Prepare in the Fall for Spring Assessments

Practice Debates ⇒Argumentative Essays

Meeting Common Core State Standards is not the only reason to have students learn to think about claims, reasons, counter-aguments, and evidence.  The four major assessments students will face in the near future ask them to show they know to read deeply and write an organized persuasive essay.  Start now for success later.

Consider having students practice oral arguments before writing argumentative or persuasive essays.  During debates, remind students that it is information and reasoning, rather than volume and unsupported opinions that make for convincing speeches and compelling essays.

One way for students to understand this concept better is to prepare for, participate in, and then debrief experiencing debates.

(1) Let students choose three or four topics that interest them.  You may find connecting  topics to recently read literature helps shyer students become eager debaters. You could ask students to assume the persona of a character from the reading and then choose and debate issues that character would be passionate about, one on which the character would want to have his/her position articulated.

(2) Take the time to hold a discussion on possible topics important or of interest to your students. A good start comes from exploring the topics at these mentioned on ProCon.org or at these websites with recent topics used in middle school or high school competitive debate.  Narrow list of topics to four or five.

(3) Next, invite students to draw for a topic from the list decided by the class.  After drawing, allow students who wish to do so, one minute to exchange with classmates.  When exchange time ends, each must keep the topic held.

(4) Then, show students structure for their oral presentation using this format “Outline for Simple Classroom Debate if the whole class will be debating one topic or SPARring, if pairs of students will be debating different topics.

(5) Most important, allot in-class time for small groups to research and develop plans or positions on their topics.

*** If it is a policy issue: What is the problem? Why is it BAD? Says who? What needs to be changed to solve the problem? Why is solution preferable to the status quo/current situation? Says who? Is the solution DESIRABLE, AFFORDABLE, ENFORCEABLE, CONSTITUTIONAL?

*** If it is a value issue: What is the problem? What are criteria for evaluating it? What is the solution? How does the solution meet the evaluation criteria?

(6) On debate days, have students NOT debating that day, serve as anonymous peer responders.  On the top left corner of their feed-back sheet, indicate with a plus or minus whether they agree or disagree with the proposition.  At the end of the debate, in the upper right corner, indicate whether their opinion remains the same (+), changed (√) or is opposed (-).  (See ideas on this Evaluation – PERSUASIVE SPEECH form to adapt for your purposes).
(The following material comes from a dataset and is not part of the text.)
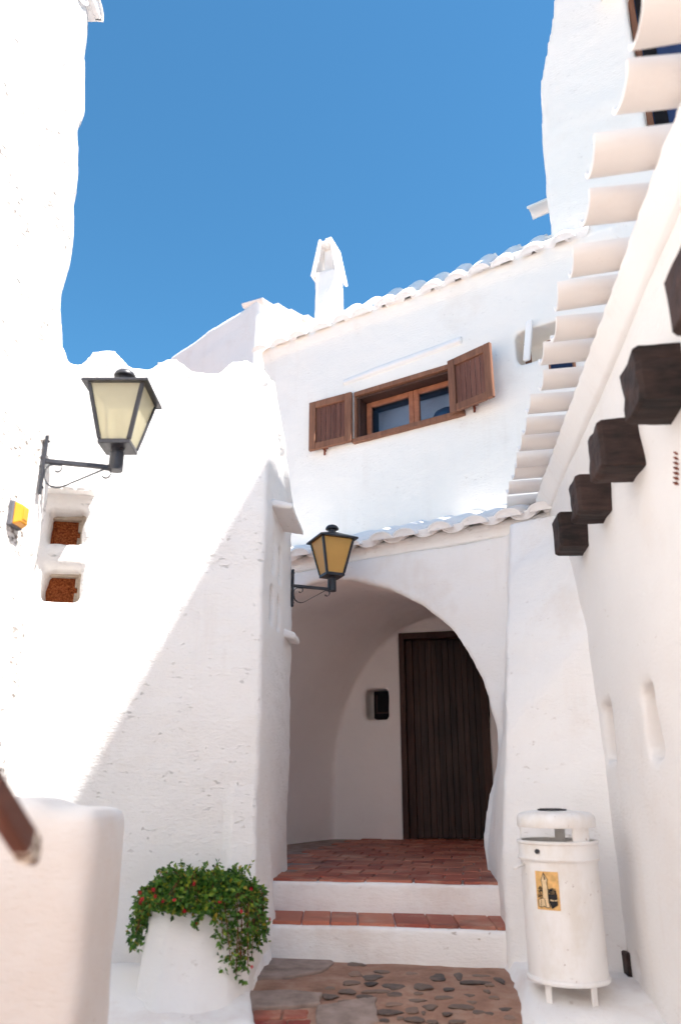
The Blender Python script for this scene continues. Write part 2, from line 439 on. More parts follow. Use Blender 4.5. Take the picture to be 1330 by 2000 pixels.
def tile_at(p, down, right, parent, me=TILE_ME, flip=False, jit=.012, name='roof_tile'):
    down = Vector(down).normalized(); right = Vector(right).normalized()
    up = right.cross(down).normalized()
    if flip: up = -up; right = -right
    M = Matrix((( right.x,down.x,up.x,0),(right.y,down.y,up.y,0),(right.z,down.z,up.z,0),(0,0,0,1)))
    J = Matrix.Rotation(random.uniform(-jit,jit)*3,4,'Z') @ Matrix.Rotation(random.uniform(-jit,jit)*2,4,'Y')
    p = Vector(p)+Vector((random.uniform(-jit,jit)*.5,random.uniform(-jit,jit)*.5,random.uniform(-jit,jit)*.5))
    return place(name, me, None, parent, Matrix.Translation(p) @ M @ J)

# ================================================================== GROUND
def gz(y):
    if y >= 4.05: return 0.0
    if y > 0: return -.74*((4.05-y)/4.05)**1.25
    if y > -5: return -.74 + .10*y
    return -1.24
def build_ground():
    ys = [-300,-60,-20,-8,-5,-3,-1.5]+[i*.09 for i in range(0,60)]+[6,8,12,20,60,300]
    xs = [-300,-60,-15,-5,-2.5]+[-1.4+i*.08 for i in range(0,36)]+[2.5,5,15,60,300]
    V=[]; 
    for y in ys:
        for x in xs:
            V.append((x,y,gz(y)))
    V = np.array(V); near = (abs(V[:,0])<2)&(V[:,1]>1)&(V[:,1]<5)
    V[:,2] += near*(.006*vnoise(V*[7,7,0],3)+.004*vnoise(V*[17,17,0],4))
    nx=len(xs); F=[(j*nx+i,j*nx+i+1,(j+1)*nx+i+1,(j+1)*nx+i) for j in range(len(ys)-1) for i in range(nx-1)]
    mb=MB().add(V.tolist(),F); o = mb.obj('ground', GROUND, smooth=True)
    tag(o, 'reddish brown mortar alley floor in front of the steps', None, None, 'structure'); return o
ground = build_ground()
def ong(px, py):
    z = 0
    for _ in range(12):
        h = onz(px,py,z); z = gz(h.y)
    return h
def stone_mesh(k):
    rnd = random.Random(k); bm = bmesh.new(); bmesh.ops.create_icosphere(bm, subdivisions=2, radius=1)
    for v in bm.verts:
        a = math.atan2(v.co.y,v.co.x); w_ = 1+.14*math.sin(2*a+k)+.16*math.sin(3*a+2*k)+.09*math.sin(5*a+k)+.07*rnd.uniform(-1,1)
        v.co.x*=w_; v.co.y*=w_
        v.co.z = (abs(v.co.z)**.4)*(1 if v.co.z>0 else -1)
    for f in bm.faces: f.smooth=True
    me = bpy.data.meshes.new('cobble'); bm.to_mesh(me); bm.free(); me.materials.append(STONE); return me
COBS=[stone_mesh(k) for k in range(6)]
zs = [(565,137,80,25),(470,160,70,28),(455,200,70,30),(665,178,100,32),(790,178,95,32),(860,137,75,28),(952,132,35,32),(1020,158,125,18),
 (585,200,115,16),(535,224,70,26),(375,222,75,28),(378,186,50,12),(760,240,80,18),(880,228,75,20),(965,268,100,32),(1080,200,25,20),
 (640,292,120,30),(745,282,65,42),(825,270,60,32),(660,258,70,26),(755,325,80,34),(835,337,50,20),(490,80,90,14),(490,122,66,20),
 (560,165,55,18),(905,190,45,18),(1110,228,40,10),(1000,220,50,16),(1040,293,60,14),(1180,318,60,26),(1160,280,60,16),(940,335,70,18),
 (620,330,40,18),(1135,150,35,26),(1050,132,90,10),(670,214,80,22),(795,297,18,14),(770,210,40,12),(1090,170,36,12),(610,112,70,12),(740,120,60,12),
 (450,246,80,8),(900,300,40,14),(690,320,30,16),(1090,300,36,16),(1010,250,44,12)]
for i,(zx,zy,zw,zh) in enumerate(zs):
    px,py = 480+zx/2.293, 1850+zy/2.293
    c = ong(px,py); l = ong(px-zw/4.586,py); n_ = ong(px,py+zh/4.586)
    sx = (c-l).length; sy = max(.02,(c-n_).length)
    M = Matrix.Translation((c.x,c.y,c.z+.0005)) @ Matrix.Rotation(random.uniform(-.2,.2),4,'Z') @ Matrix.Diagonal((sx*1.05,sy*1.05,.005+.002*random.random(),1))
    place('cobble', COBS[i%6], None, ground, M)
rc = random.Random(3)
for i in range(46):
    x = rc.uniform(-.25,.85); y = rc.uniform(2.3,3.36)
    s = rc.uniform(.035,.065)
    place('cobble', COBS[i%6], None, ground, Matrix.Translation((x,y,gz(y)+.004)) @ Matrix.Rotation(rc.uniform(0,3),4,'Z') @ Matrix.Diagonal((s,s*rc.uniform(.6,1),.014,1)))
def slab(name, pxs, th, mat, jit=0, up=.0):
    pts=[]
    rr=random.Random(len(pxs)*7+int(pxs[0][0]))
    for i in range(len(pxs)):
        a=ong(*pxs[i]); b=ong(*pxs[(i+1)%len(pxs)])
        for k in range(5):
            q=a.lerp(b,k/5); pts.append((q.x+rr.uniform(-jit,jit), q.y+rr.uniform(-jit,jit)))
    ar=sum(pts[i][0]*pts[(i+1)%len(pts)][1]-pts[(i+1)%len(pts)][0]*pts[i][1] for i in range(len(pts)))
    if ar<0: pts=pts[::-1]
    zb=[gz(p[1]) for p in pts]
    return MB().prism(pts,[z-.05 for z in zb],[z+th for z in zb]).obj(name, mat, ground, bevel=.004)
slab('concrete_patch', [(470,1862),(625,1870),(655,1884),(628,1900),(560,1912),(490,1914)], .011, CONC, .006)
slab('concrete_patch', [(485,1943),(545,1940),(628,1946),(624,1966),(560,1972),(488,1974)], .016, CONC, .006)
slab('concrete_patch', [(618,1966),(735,1950),(738,1995),(690,2020),(618,2020)], .008, CONC, .008)
slab('brick', [(495,1978),(550,1976),(548,1992),(495,1994)], .009, BRICK, .003)
slab('brick', [(554,1976),(602,1975),(600,1991),(552,1992)], .008, BRICK, .003)
slab('brick', [(495,1998),(560,1996),(558,2016),(495,2018)], .009, BRICK, .003)
slab('brick', [(564,1996),(608,1995),(606,2014),(562,2016)], .007, BRICK, .003)

# white painted apron along the right house
ap = [ong(*q) for q in [(984,1900),(992,1925),(998,1950),(1006,1975),(1014,2005),(1030,2060)]]
def build_apron():
    ys=[2.0+.05*i for i in range(53)]; nx=14; V=[]
    ed=sorted([(p.y,p.x) for p in ap])
    for y in ys:
        xl=np.interp(y,[e[0] for e in ed],[e[1] for e in ed]); xl+=.030*vnoise(np.array([[y*5.3,.5,.5]]),3)[0]+.014*vnoise(np.array([[y*17.,.5,.5]]),4)[0]
        xr=.8555+.11*y+.12
        for i in range(nx):
            x=xl+(xr-xl)*i/(nx-1); V.append((x,y,gz(y)+(.056 if i>0 else -.03)))
    V=np.array(V); top=V[:,2]>-9
    V[:,2]+=.010*vnoise(V*[6,6,0],5)+.006*vnoise(V*[15,15,0],6)
    F=[(j*nx+i,j*nx+i+1,(j+1)*nx+i+1,(j+1)*nx+i) for j in range(len(ys)-1) for i in range(nx-1)]
    return MB().add(V.tolist(),F).obj('painted_apron', DIRTY, smooth=True)
apron = build_apron()
tag(apron, 'scuffed white painted ground strip under the litter bin', None, None, 'structure')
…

Read first, and then share feedback with speakers.

(7)  Finally, repeat the round of debates, this time each student must debate the opposite side!  Adjust times for speeches as needed. Just be consistent.

This is where the most learning takes place.  When student see the reasons one on the opposite side may believe the status quo is fine, or the solutions offered either do not solve the problem or create new ones, they have a better sense of why controversy continues.  Or when students see that ones values and attitudes influence ones behavior, the students understand why people they respect may hold completely different views.